Constraint Programming: Scheduling speakers in shortest time

Question

I'm trying to adapt an already solved constraint programming problem by Hakan Kjellerstrand (@hakankless) and could do with some help please.

Original solved problem: There are 6 public speakers and 6 rooms. Each speaker should be assigned to a room, with no room left empty and each speaker in one room only.

Solutions here: Google OR-Tools & MiniZinc

Help with this adaptation: There are 3 public speakers and 6 time slots (i.e. one room). Each speaker should be assigned to one time slot, with the aim to minimize the duration from the starting slot (assumed to be starting from Slot 1, or if all busy, starting from the next available slot).
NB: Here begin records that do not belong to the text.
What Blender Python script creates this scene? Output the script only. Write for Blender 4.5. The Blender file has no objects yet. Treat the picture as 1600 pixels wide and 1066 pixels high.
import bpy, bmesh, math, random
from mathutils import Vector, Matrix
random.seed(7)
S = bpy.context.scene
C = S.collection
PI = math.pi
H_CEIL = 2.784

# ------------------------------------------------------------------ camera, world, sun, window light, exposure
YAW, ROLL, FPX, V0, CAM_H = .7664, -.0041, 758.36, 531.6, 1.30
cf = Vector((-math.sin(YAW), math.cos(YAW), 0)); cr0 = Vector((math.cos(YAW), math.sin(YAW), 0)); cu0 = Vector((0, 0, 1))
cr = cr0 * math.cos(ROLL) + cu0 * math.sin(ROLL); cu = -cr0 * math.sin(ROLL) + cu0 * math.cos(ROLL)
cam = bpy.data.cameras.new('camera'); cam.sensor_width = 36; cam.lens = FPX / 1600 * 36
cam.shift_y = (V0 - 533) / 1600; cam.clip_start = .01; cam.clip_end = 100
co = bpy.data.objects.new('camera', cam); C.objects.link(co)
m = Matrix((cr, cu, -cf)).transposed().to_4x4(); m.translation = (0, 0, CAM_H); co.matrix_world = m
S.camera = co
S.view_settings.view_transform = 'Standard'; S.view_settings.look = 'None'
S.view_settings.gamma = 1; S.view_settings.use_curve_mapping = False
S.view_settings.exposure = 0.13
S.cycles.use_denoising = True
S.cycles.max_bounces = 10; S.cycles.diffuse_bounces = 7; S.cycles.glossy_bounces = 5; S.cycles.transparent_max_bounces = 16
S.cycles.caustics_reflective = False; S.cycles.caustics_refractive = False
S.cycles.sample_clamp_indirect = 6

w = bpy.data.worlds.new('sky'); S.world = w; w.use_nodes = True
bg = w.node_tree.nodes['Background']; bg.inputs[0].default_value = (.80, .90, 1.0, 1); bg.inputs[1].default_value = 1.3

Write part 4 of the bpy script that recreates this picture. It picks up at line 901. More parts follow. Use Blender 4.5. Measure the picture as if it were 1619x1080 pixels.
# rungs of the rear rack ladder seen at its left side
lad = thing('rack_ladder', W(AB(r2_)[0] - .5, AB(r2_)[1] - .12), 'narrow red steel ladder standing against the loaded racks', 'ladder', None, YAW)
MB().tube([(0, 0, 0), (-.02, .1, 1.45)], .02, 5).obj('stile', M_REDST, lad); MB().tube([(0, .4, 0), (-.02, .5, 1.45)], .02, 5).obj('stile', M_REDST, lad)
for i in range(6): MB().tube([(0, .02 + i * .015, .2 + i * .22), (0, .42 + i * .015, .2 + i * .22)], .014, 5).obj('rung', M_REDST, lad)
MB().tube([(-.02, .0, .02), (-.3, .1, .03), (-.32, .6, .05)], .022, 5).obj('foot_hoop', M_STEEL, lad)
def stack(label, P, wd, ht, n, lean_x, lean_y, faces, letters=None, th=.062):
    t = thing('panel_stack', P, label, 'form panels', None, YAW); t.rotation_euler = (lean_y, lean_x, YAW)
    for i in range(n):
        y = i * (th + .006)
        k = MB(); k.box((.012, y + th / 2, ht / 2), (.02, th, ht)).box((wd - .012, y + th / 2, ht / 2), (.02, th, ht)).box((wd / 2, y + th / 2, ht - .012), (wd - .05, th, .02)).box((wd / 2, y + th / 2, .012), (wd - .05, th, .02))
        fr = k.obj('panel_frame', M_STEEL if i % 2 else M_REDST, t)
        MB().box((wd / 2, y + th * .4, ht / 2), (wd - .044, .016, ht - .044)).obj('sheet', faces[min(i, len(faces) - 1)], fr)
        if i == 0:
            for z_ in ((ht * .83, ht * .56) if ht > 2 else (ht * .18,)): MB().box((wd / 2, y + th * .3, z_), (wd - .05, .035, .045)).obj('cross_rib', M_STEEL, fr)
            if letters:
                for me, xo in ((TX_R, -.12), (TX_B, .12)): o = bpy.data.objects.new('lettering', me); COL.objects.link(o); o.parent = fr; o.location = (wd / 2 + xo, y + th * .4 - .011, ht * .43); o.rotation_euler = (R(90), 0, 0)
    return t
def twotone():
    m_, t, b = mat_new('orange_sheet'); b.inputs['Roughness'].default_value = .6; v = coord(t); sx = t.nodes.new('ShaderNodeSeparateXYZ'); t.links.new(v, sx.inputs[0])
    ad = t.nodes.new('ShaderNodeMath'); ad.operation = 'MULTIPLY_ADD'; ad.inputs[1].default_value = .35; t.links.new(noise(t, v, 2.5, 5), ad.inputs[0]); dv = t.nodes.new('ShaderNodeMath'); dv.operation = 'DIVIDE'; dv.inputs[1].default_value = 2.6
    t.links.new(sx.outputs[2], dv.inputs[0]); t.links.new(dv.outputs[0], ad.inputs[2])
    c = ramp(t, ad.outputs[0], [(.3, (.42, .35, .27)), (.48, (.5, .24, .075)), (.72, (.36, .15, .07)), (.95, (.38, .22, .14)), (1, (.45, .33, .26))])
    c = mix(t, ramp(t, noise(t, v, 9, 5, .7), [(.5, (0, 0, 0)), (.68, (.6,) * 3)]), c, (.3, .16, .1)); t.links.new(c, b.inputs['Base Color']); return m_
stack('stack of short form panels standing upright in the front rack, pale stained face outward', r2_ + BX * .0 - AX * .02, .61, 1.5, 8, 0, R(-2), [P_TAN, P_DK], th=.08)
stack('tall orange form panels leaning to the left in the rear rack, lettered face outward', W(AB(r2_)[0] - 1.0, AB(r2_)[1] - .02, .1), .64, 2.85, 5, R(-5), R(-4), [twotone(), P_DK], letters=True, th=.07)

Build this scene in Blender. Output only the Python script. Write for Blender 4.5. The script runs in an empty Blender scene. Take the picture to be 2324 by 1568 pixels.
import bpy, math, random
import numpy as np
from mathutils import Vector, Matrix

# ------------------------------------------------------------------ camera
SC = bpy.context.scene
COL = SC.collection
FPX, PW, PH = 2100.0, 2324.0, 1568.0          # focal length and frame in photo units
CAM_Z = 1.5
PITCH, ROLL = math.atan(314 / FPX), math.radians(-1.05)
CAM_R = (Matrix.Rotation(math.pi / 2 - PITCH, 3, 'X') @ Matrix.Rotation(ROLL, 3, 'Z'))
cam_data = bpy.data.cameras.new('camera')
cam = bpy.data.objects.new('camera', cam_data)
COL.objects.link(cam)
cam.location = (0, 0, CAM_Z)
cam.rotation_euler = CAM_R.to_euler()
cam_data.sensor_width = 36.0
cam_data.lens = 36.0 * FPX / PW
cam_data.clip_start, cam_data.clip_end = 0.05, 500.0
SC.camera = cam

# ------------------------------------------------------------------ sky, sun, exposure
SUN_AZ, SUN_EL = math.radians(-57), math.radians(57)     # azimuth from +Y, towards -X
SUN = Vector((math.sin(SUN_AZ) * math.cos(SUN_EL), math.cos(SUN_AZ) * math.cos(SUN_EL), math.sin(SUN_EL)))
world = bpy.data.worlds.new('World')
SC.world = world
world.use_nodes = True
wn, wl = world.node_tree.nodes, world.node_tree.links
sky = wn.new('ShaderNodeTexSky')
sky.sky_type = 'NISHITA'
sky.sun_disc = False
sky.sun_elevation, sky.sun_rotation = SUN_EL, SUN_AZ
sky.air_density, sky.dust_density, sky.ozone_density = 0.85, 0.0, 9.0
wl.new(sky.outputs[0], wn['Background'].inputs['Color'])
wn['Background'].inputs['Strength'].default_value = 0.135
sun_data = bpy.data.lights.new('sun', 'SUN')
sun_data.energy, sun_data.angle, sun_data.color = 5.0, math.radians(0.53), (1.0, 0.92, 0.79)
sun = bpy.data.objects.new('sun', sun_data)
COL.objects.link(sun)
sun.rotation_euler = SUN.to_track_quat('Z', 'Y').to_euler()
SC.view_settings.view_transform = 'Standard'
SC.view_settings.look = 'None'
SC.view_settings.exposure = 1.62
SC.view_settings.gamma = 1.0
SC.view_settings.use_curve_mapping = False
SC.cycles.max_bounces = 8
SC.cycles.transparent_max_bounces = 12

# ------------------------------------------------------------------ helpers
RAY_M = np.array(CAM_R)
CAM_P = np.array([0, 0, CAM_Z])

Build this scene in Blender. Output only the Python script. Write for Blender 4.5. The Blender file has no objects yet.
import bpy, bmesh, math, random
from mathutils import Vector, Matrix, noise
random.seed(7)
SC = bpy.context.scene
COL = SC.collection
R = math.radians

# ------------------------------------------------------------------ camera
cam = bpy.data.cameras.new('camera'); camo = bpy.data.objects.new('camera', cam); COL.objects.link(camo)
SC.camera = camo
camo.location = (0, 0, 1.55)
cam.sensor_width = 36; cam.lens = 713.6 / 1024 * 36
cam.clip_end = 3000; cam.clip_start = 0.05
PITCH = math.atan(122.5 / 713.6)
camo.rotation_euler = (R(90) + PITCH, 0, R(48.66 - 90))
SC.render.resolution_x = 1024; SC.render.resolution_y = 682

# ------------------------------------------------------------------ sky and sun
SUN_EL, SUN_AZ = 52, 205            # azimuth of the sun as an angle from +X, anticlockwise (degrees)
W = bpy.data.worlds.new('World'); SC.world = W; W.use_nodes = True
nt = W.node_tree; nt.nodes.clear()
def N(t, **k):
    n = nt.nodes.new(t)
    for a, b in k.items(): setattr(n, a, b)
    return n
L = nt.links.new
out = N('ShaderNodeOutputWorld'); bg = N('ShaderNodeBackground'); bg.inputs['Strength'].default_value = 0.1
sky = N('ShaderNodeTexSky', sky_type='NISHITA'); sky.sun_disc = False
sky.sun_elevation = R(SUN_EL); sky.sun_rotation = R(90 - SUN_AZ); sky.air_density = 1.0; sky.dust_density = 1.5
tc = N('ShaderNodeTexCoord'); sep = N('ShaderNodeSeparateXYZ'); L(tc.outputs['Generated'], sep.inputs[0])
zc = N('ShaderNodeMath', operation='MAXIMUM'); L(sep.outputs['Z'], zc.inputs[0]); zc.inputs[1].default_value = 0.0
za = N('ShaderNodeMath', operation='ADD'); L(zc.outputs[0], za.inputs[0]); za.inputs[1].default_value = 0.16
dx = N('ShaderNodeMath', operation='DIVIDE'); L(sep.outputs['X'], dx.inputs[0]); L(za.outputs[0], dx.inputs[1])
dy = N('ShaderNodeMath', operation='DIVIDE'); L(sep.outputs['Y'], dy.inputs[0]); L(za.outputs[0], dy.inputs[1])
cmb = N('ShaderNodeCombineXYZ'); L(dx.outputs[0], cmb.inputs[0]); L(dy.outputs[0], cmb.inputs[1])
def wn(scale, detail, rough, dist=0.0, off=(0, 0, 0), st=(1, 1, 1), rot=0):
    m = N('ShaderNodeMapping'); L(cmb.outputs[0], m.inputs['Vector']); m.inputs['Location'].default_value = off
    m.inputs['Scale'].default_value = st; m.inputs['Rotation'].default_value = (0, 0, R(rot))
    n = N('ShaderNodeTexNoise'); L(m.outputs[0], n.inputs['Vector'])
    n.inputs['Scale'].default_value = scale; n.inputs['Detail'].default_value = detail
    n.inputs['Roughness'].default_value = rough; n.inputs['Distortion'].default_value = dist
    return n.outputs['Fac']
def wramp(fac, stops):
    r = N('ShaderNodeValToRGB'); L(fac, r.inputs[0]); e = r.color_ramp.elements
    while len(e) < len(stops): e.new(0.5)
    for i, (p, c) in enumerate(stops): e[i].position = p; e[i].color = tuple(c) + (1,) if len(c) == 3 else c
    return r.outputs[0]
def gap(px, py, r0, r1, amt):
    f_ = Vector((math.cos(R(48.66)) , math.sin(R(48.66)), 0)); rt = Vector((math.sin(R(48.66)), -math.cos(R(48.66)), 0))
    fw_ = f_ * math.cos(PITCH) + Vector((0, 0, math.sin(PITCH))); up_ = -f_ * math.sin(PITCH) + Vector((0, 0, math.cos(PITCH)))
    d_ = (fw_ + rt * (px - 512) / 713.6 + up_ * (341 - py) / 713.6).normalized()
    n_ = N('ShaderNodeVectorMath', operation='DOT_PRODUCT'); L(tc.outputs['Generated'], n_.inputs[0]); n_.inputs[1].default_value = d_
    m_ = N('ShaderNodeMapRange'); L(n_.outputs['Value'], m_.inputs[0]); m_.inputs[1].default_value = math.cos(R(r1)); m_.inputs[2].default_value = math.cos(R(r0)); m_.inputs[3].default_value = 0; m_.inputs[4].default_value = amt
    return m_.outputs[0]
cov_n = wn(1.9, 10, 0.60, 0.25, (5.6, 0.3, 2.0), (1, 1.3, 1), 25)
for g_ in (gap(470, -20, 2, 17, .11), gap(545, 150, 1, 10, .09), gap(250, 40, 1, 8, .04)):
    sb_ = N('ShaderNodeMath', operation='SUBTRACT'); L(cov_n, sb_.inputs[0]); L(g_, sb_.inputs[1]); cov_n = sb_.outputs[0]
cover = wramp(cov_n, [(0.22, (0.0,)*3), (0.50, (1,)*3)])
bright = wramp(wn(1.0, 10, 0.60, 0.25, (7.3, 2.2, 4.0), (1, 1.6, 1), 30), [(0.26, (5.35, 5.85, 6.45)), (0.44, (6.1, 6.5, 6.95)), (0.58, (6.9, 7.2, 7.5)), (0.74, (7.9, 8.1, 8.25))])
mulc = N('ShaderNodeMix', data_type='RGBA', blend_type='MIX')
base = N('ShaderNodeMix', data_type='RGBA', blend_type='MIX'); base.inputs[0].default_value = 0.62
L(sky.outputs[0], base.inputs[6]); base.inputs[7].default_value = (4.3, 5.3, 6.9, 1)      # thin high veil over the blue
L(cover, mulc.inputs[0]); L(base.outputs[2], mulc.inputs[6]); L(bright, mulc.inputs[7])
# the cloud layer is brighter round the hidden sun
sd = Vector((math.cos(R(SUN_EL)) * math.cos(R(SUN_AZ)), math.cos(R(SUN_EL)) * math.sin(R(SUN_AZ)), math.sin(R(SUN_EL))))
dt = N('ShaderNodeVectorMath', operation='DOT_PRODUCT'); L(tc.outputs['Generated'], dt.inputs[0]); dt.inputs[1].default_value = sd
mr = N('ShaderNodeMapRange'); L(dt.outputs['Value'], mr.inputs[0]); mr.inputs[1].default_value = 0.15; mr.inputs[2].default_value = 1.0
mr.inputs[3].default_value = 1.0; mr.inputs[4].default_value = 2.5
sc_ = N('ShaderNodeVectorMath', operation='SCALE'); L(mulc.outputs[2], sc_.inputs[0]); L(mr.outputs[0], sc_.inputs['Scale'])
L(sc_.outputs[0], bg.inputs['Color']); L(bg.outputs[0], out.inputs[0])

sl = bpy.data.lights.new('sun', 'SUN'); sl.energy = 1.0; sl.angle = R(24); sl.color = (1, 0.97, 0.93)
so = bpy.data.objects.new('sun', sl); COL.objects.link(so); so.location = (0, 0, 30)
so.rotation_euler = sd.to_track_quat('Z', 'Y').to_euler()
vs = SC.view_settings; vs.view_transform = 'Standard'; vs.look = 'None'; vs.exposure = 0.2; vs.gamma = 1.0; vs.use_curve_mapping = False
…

+---+------+------+------+
|   |  A   |  B   |  C   |
+---+------+------+------+
| 1 |      | Busy |      |
| 2 | Busy | Busy | Busy |
| 3 | Busy | Busy |      |
| 4 |      |      |      |
| 5 |      |      | Busy |
| 6 | Busy | Busy |      |
+---+------+------+------+

The solution would be (A,1), (C,3), (B,4). If we started with (C,1) then it would finish with (A,5) or (B,5). Since 4 < 5, the first solution is correct. How can I solve this?

Visual solution:

+---+----------+----------+----------+
|   |    A     |    B     |    C     |
+---+----------+----------+----------+
| 1 | SELECTED | Busy     |          |
| 2 | Busy     | Busy     | Busy     |
| 3 | Busy     | Busy     | SELECTED |
| 4 |          | SELECTED |          |
| 5 |          |          | Busy     |
| 6 | Busy     | Busy     |          |
+---+----------+----------+----------+

Answer 1

You got your array dimensions mixed up. It helps if you give your variables more meaningful names to make it more obvious what ranges over what.

include "globals.mzn";

int: n = 3; % number of speakers
int: s = 6; % number of slots
array[1..n] of set of 1..s: available; % the available slots
array[1..n] of var 1..s: speaks_at; % the allotted speaker slot

solve :: int_search(speaks_at, first_fail, indomain_min, complete)
         minimize max(speaks_at);

constraint
   all_different(speaks_at)
   /\
   forall(i in 1..n) (
      speaks_at[i] in available[i]
   )
;

% at which slot is each speaker available to speak
available = [
    {1,4,5},  
    {4,5},  
    {1,3,4,6}  
];

output
[
    show(speaks_at)
];

This gives the expected answer:

% Starting search
Found a solution with cost 4
speaks_at = array1d(1..3, [1,4,3]);
% Minimum objective value = 4
% Total time 0.016s cpu (0.000 setup + 0.000 search)
----------

Answer 2

This is turning your satisfaction problem into an optimisation problem. That is, it is not enough to find a solution anymore, you want the optimal one. So for the MiniZinc model, you would need to change

solve :: int_search(x, first_fail, indomain_min, complete) satisfy;

to something like

solve :: int_search(x, first_fail, indomain_min, complete) minimize max(x);

to minimize the largest allocated time.